Wealthy countries have recently spent over a billion dollars on the global war on drugs, according to a new report.
A recent report by Harm Reduction International (HRI) highlights how the wealthiest countries, such as the USA and Europe, continue to provide substantial foreign aid to the global war on drugs, mainly allocated to law enforcement and military efforts.
HRI calls on governments to «stop using money from their limited aid budgets» to support policies that have a negative impact on people who use drugs.
We know that public health programmes that prioritise community and justice are effective and save public funds. Yet governments and donors around the world continue to waste vast amounts of money on funding punitive responses to drugs. https://t.co/zumPT5s8cc #investinjustice pic.twitter.com/eLObjJPf9w
- Harm Reduction International (@HRInews) September 14, 2023
The report « Aid for the War on Drugs »reveals that between 2012 and 2021, 30 donor countries allocated $974 million in international aid to the «fight against narcotics».
Part of this aid, totalling at least $70 million, has been allocated to countries that apply the death penalty for drug-related offences.
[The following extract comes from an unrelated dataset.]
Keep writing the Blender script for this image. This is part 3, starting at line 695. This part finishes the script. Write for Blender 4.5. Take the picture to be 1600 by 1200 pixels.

As the report notes, in 2021, aid funds were allocated to Indonesia to support a «counter-narcotics training program», in the same year that Indonesia handed down a record 89 death sentences for drug-related offenses. Japan gave Iran several million dollars to help fund its drug-detecting dog units, while Iran executed at least 131 people for drug-related cases in 2021.
In the space of a decade, the United States has become the main contributor, with more than half of global funding for the war on drugs, i.e. $550 million. It is followed by the European Union ($282 million), Japan ($78 million), the UK ($22 million), Germany ($12 million), Finland ($9 million) and South Korea ($8 million), reports Marijuana Moment.
The war on drugs receives more foreign aid than school feeding, early childhood education, labor rights and mental health care. During the period described in the report, 92 countries received aid for «drug control». The main beneficiaries were Colombia ($109 million), Afghanistan ($37 million), Peru ($27 million), Mexico ($21 million), Guatemala and Panama ($10 million each).
«There is a long history of global powers using drug policy to reinforce and enforce their control over other populations and target specific communities,» the report reads. «Racist and colonial dynamics continue to this day, with the wealthiest governments, led by the United States, spending billions of taxpayer dollars worldwide to strengthen or expand punitive drug control regimes and related law enforcement measures.
«These funding streams are out of step with existing evidence, as well as with international commitments to development, health and human rights, including the goal of eradicating AIDS by 2030,» the report stresses. «They rely on systems that disproportionately harm and reinforce black and indigenous populations worldwide.»
While some countries, such as the UK, have reduced their spending on foreign anti-drug initiatives, others have chosen to increase their funding. The United States, for example, significantly increased its support for the war on drugs at the start of President Joe Biden's term.
While the United States is the world's leading contributor to the war on drugs, HRI's report highlights the fluctuations in these figures. For example, in 2021, the US allocated $301 million in aid to «narcotics control», a significant increase on the previous year's $31 million. According to the report, Colombia has become the main beneficiary of this aid.